Fatalement et par ricochet, lui aussi a dû faire face aux critiques. «Avec ses missions différentes, c’est sûr qu’il cumule beaucoup de fonctions. Mais je pense qu’Ed est quelquefois critiqué, car il parle franchement, ce n’est pas toujours un grand diplomate…»

Pas un grand diplomate lorsque en plein congrès UCI couronnant Brian Cookson, l’actuel président (déjà fortement décrié de toutes parts pour divers conflits d’intérêts et une certaine incapacité d’action), il rend hommage à son prédécesseur honni, Pat McQuaid. Pas un grand diplomate lorsque en tant que membre de l’AIOCC (l’association des organisateurs où Christian Prudhomme le patron du Tour, qui en est le président, le tient en haute estime à coups de «mon cher Ed»), il heurte frontalement cette même UCI, où il reste membre de la commission route.

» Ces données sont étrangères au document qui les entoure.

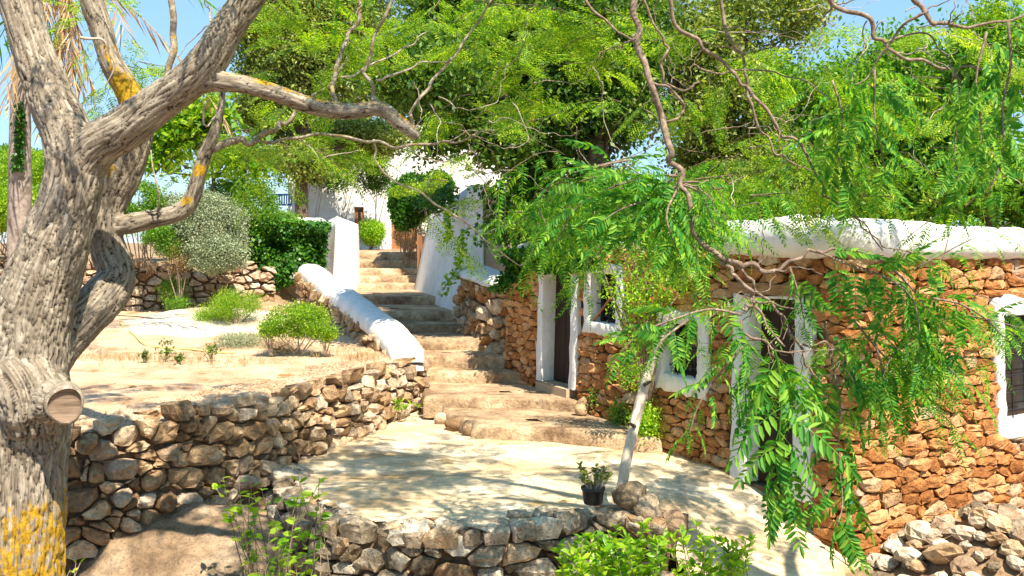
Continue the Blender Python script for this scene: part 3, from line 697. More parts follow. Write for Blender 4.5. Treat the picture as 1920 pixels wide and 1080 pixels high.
# rubble face under the white coping beside the stairs
cw_ = [(-1.26, 13.5), (-1.72, 14.6), (-2.42, 16.0), (-3.32, 17.8), (-4.06, 19.3)]
cp = Path(cw_, sgn=1, n=12, batter=.0)
zc_ = lin((0, .72), (.3, .84), (1.15, 1.01), (2.7, 1.27), (4.7, 1.58), (6.4, 1.86))
ws = base(thing('stair_parapet', 'rubble stair parapet under a thick sloping white coping that ends in a rounded nose', 'wall'), (-3, 16, .8))
coping(cp, 0.0, cp.len, lambda u: zc_(u) - .02, .27, .25, M['white'], ws, n=18, step=.06, noisy=.014, drop=.10)
sg = Path([(p[0] + .0, p[1]) for p in cw_], sgn=-1, n=12)
backing(ws, cp, .12, cp.len - .05, lambda u: -.1 + .2 * u, lambda u: zc_(u) - .01, M['earth'], w=-.06, dep=.4, name='wall_core')
lf = Path([(x - .50, y - .22) for x, y in cw_], sgn=-1, n=12)
lf = Path([tuple(cp.xyz(u, 0, -.50)[:2]) for u in np.linspace(.1, cp.len, 7)], sgn=-1, n=8)
kk = cp.len / lf.len
stones(ws, lf, .1, lf.len, lambda u: .7 + .10 * u * .5, lambda u: zc_(u * kk + .15) - .02, .19, .14, lambda p, R: M['rubble'], gap=.012, bulge=.07, jit=.7, wvar=.7, nmax=160, seed=15, smooth=False, tilt=.25)
stones(ws, cp, .03, 1.5, lambda u: .0, lambda u: zc_(u) - .02, .20, .15, lambda p, R: M['pale'], gap=.012, bulge=.07, jit=.6, wvar=.6, nmax=60, seed=16, smooth=False, tilt=.25)

# grey wall along the near edge of the courtyard
gp = Path(CW, sgn=1, n=12, batter=.14, z0=0)
wg = base(thing('courtyard_wall', 'low retaining wall of weathered grey limestone along the courtyard edge', 'wall'), (-.5, 8, 0))
gm = lambda p, R: M['grey'] if R.uniform() < .85 else M['rubble']
if gp.xyz(gp.len * .6, 0, 1.)[1] > gp.xyz(gp.len * .6, 0)[1]: gp.sgn = -1
tz = lambda u: -.03 + .06 * ss(gp.len * .45, gp.len * .8, u)
backing(wg, gp, 0, gp.len, lambda u: -1.4, lambda u: tz(u) - .04, M['earth'], w=-.07, dep=.5)
stones(wg, gp, 0, gp.len, lambda u: -1.1, lambda u: tz(u) + .01, .20, .115, gm, gap=.006, bulge=.08, jit=.8, wvar=1.4, nmax=190, seed=25, smooth=False, tilt=.25, thick=.15)
gt = Flat(gp, lambda u, v: float(tz(u)) - .015 + .01 * v)
stones(wg, gt, .2, gp.len, lambda u: -.06, lambda u: .28, .20, .13, gm, gap=.009, bulge=.05, jit=.9, wvar=1.4, nmax=110, seed=26, smooth=False, tilt=.12, thick=.10, rag=1.2)
for k, (px, py, sz, lb) in enumerate([(1180, 925, (.30, .24, .26), 'round grey boulder at the foot of the leaning pole'), (1215, 955, (.34, .28, .34), 'large pale boulder at the end of the grey wall'),
                                   (1262, 978, (.30, .24, .24), 'cream boulder next to the large pale one at the wall end'), (1200, 985, (.24, .16, .10), 'flat grey stone wedged below the boulders at the wall end')]):
    d = 8.15 - .06 * k; q = P(px, py, d); loose(q[0], d, q[2] - sz[2] * .4, sz, lb, 'grey' if k != 2 else 'pale', 'boulders at the wall end', seed=40 + k, rz=k)

# ------------------------------------------------------------------ cottage
Fp = [(fX(14.55), 14.55), (fX(12.5), 12.5), (fX(10.5), 10.5), (fX(9.05), 9.05), (3.05, 8.66), (3.22, 8.52), (3.48, 8.58), (4.2, 9.05), (5.53, 9.8), (8.6, 11.5)]
fp = Path(Fp, sgn=1, n=14, batter=.03, z0=0)
if fp.xyz(2., 0, 1.)[0] > fp.xyz(2., 0)[0]: fp.sgn = -1
ct = base(thing('stone_cottage', 'low ochre stone cottage with white framed door and windows and white rounded parapet', 'cottage'), (3.2, 9.5, 0))
def gz(u):                                  # ground line along the facade
    x, y, _, _ = fp.at(u)
    return .30 if y > 12.3 else (.12 if y > 11 else float(court_h(np.array([x]), np.array([y]))[0]))
uC = fp.u_px(1596)
def base_line(u): return gz(u) - .12 if u < uC + .4 else -.55
def top_line(u): return float(np.interp(u, [0, fp.u_px(1010), fp.u_px(1100), uC, fp.len], [2.32, 2.30, 2.36, 2.36, 2.2]))
# (px0, px1, py0, py1) of each opening in the outer face; outer frame margins (left, right, top, bottom) in metres
def opening(a, b, t, bt):
    u0, u1 = fp.u_px(a), fp.u_px(b); um = (u0 + u1) / 2; return [u0, u1, float(fp.z_px(um, bt)), float(fp.z_px(um, t))]
OP = {'door': [opening(1017, 1069, 508, 722), (.14, .17, -.0, 0)], 'win': [opening(1106, 1153, 513, 606), (.17, .16, .14, .16)],
      'win2': [opening(1245, 1307, 608, 706), (.17, .18, .16, .20)], 'door2': [opening(1402, 1489, 560, 874), (.24, .22, .03, 0)],
      'win3': [opening(1884, 1975, 590, 782), (.13, .14, .22, .20)]}
OP['door'][0][2] = .44; OP['door2'][0][2] = -.05
holes = [(o[0] - m[0] + .03, o[1] + m[1] - .03, o[2] - (m[3] - .03 if m[3] else .3), o[3] + max(0, m[2] - .03)) for o, m in OP.values()]
core_h = [(o[0] - .03, o[1] + .03, o[2] - .03, o[3] + .03) for o, m in OP.values()]
backing(ct, fp, 0, fp.len, lambda u: base_line(u) - .4, lambda u: top_line(u), M['oearth'], w=-.055, holes=core_h, dep=.6, step=.15)
stones(ct, fp, 0, fp.len, base_line, lambda u: top_line(u) + .03, .225, .092, lambda p, R: M['orange'] if R.uniform() < .91 else (M['sandy'] if R.uniform() < .75 else M['rubble']), gap=.005, bulge=.036, flat=.08, jit=.45, wvar=.7, nmax=300, seed=31, holes=holes, smooth=False, tilt=.12, thick=.09)
def framed(o, mg, root, name, depth=.22, seed=1, thr=None):
    u0, u1, z0, z1 = o; ml, mr, mt, mb = mg; R = np.random.default_rng(seed)
    out, inn = [], []; n = 14
    def side(a, b, k=n): return [(a[0] + (b[0] - a[0]) * t, a[1] + (b[1] - a[1]) * t) for t in np.arange(k) / k]
    oc = [(u0 - ml, z0 - mb), (u0 - ml, z1 + mt), (u1 + mr, z1 + mt), (u1 + mr, z0 - mb)]; ic = [(u0, z0), (u0, z1), (u1, z1), (u1, z0)]
    closed = mb > 0; segs = [(0, 1), (1, 2), (2, 3)] + ([(3, 0)] if closed else [])
    for a, b in segs: out += side(oc[a], oc[b]); inn += side(ic[a], ic[b])
    if not closed: out.append(oc[3]); inn.append(ic[3])
    out, inn = np.array(out), np.array(inn); N_ = len(out)
    w = R.normal(0, .007, (N_, 2)) + np.column_stack([fbm(np.column_stack([out * 5, np.full(N_, seed * 2.)]), 3, seed), fbm(np.column_stack([out * 5, np.full(N_, seed * 5.)]), 3, seed)]) * .04
    if mt <= .001: w[:, 1] *= .2
    out2 = out + w; inn2 = inn + w * .22; V = []
    for q, ww in ((out2, -.03), (out2, .035), (inn2 + (out2 - inn2) * .92, .05), (inn2 + (out2 - inn2) * .06, .045), (inn2, .035), (inn2, -depth * .5), (inn2, -depth)):
        for a in q: V.append(fp.xyz(a[0], a[1], ww + .006 * R.normal() * (ww > 0)))
    Fc = []; K = N_ if closed else N_ - 1
    for r in range(6):
        for i in range(K): j = (i + 1) % N_; Fc.append((r * N_ + i, r * N_ + j, (r + 1) * N_ + j, (r + 1) * N_ + i))
    return part(name, V, Fc, M['white'], root)
def fbox(root, u0, u1, z0, z1, w0, w1, mt, name, org=None):
    V = [fp.xyz(u, z, w) for u in (u0, u1) for z in (z0, z1) for w in (w0, w1)]; off = np.array(org if org is not None else root.location)
    return mesh(name, np.array(V) - off, BOXF, mt, root, False)
O = np.array(ct.location)
def sub(name, V, Fc, mat, par, smooth=True):
    return mesh(name, np.asarray(V) - O, Fc, mat, par, smooth)
def fbar(par, a, b, r, mt='iron', name='bar', k=6):
    V, Fq = tube([fp.xyz(*a), fp.xyz(*b)], [r, r], k, 2); return sub(name, V, Fq, M[mt], par)
def window(key, nv, nh, seed, wd=-.17, bw=-.06):
    o, mg = OP[key]; f = framed(o, mg, ct, 'window_frame', .2, seed); u0, u1, z0, z1 = o
    sub('pane', [fp.xyz(u, z, wd) for u, z in ((u0, z0), (u1, z0), (u1, z1), (u0, z1))], [(0, 1, 2, 3)], M['pane'], f, False)
    for a, b, c, d in ((u0, u0 + .035, z0, z1), (u1 - .035, u1, z0, z1), (u0 + .036, u1 - .036, z0, z0 + .035), (u0 + .036, u1 - .036, z1 - .035, z1)):
        V = [fp.xyz(u, z, w) for u in (a, b) for z in (c, d) for w in (wd + .003, wd + .04)]; sub('sash_bar', V, BOXF, M['door'], f, False)
    for i in range(nv): u = u0 + (u1 - u0) * (i + 1) / (nv + 1); fbar(f, (u, z0 - .02, bw), (u, z1 + .02, bw), .0075)
    for i in range(nh): z = z0 + (z1 - z0) * (i + .5) / nh; fbar(f, (u0 - .02, z, bw), (u1 + .02, z, bw), .0075)
    return f
fw = window('win', 3, 4, 2)
u0, u1, z0, z1 = OP['win'][0]
V, Fq = tube([fp.xyz(u0 + .02, z0 + .01, .0), fp.xyz(u1 - .12, z1 - .25, -.03)], [.018, .018], 4, 2); sub('prop_stick', V, Fq, M['odoor'], fw, False)
window('win2', 3, 3, 3); window('win3', 3, 6, 4, bw=-.03)
def door(key, planks, wd, seed, mt):
    o, mg = OP[key]; framed(o, mg, ct, 'door_frame', abs(wd) + .05, seed); u0, u1, z0, z1 = o
    dr = sub('door', [fp.xyz(u, z, w) for u in (u0 + .0, u1) for z in (z0, z1) for w in (wd - .04, wd - .002)], BOXF, M[mt], ct, False)
    for i in range(planks):
        a = u0 + (u1 - u0) * i / planks + .003; b = u0 + (u1 - u0) * (i + 1) / planks - .003
        sub('plank', [fp.xyz(u, z, w) for u in (a, b) for z in (z0 + .01, z1 - .01) for w in (wd, wd + .02 + .003 * (i % 2))], BOXF, M[mt], dr, False)
    V, Fq = tube([fp.xyz(u0 + .07, z0 + .92, wd + .02), fp.xyz(u0 + .07, z0 + .92, wd + .07), fp.xyz(u0 + .13, z0 + .92, wd + .07)], [.01] * 3, 6, 3)
    sub('handle', V, Fq, M['iron'], dr)
door('door', 5, -.20, 7, 'door'); door('door2', 5, -.16, 8, 'door')
o = OP['door'][0]; fbox(ct, o[0] - .05, o[1] + .04, .30, .435, -.2, .10, M['tanwash'], 'door_step')
fbox(ct, o[0] - .22, o[1] + .22, o[3] + .012, o[3] + .12, -.1, .075, M['lintel'], 'lintel')
o = OP['door2'][0]; fbox(ct, o[0] - .3, o[1] + .3, o[3] + .04, o[3] + .15, -.1, .07, M['lintel'], 'lintel')
# roof and the rounded white parapet
us = np.linspace(0, fp.len, 30); ring = [fp.xyz(u, top_line(u) - .02, -.35) for u in us]; ring += [np.array([9.5, 16, 2.3]), np.array([2.5, 17.5, 2.3])]
part('roof', ring, [tuple(range(len(ring)))], M['tanwash'], ct, smooth=False)
sb = [fp.xyz(0, 2.35, -.06), fp.xyz(0, -.3, -.06), np.array([2.5, 17.5, -.3]), np.array([2.5, 17.5, 2.35])]
part('end_wall', [fp.xyz(fp.len, 2.2, -.06), fp.xyz(fp.len, -.9, -.06), np.array([9.5, 16, -.6]), np.array([9.5, 16, 2.2])], [(0, 1, 2, 3)], M['oearth'], ct, smooth=False)
part('end_wall', sb, [(0, 1, 2, 3)], M['oearth'], ct, smooth=False)
uP = fp.u_px(1330)
ph = lin((uP, .36), (fp.u_px(1480), .47), (fp.u_px(1530), .36), (uC, .40), (fp.u_px(1700), .40), (fp.u_px(1820), .37), (fp.len, .36))
def pz(u): return top_line(u) + float(np.interp(u, [uP, uC, fp.len], [0, 0, .05]))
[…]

Ou bien au contraire, Ed Buchette est un très grand diplomate. Qui parvient à sauter d’une case à l’autre avec une grande agilité. Il est là partout chez lui et aussi partout où on ne l’attend pas.

Tenez, à quoi travaille-t-il actuellement ? Accrochez-vous bien ! «Au grand départ du Tour 2020 où Copenhague est candidat. Mes amis Alex Pedersen et Joachim Andersen, qui travaillent pour ce projet, m’ont demandé de les rejoindre et figurez-vous que ça me passionne», roucoule cet Européen convaincu qui a longtemps entretenu l’idée et le rêve un peu fou, quoique, d’organiser un Tour du continent.

«Tant que la santé est là, je continue, je fonce…» C’était en 2004 qu’il nous avait dit ça. Évidemment, aujourd’hui, alors que «tout va bien», il n’en retire pas une ligne.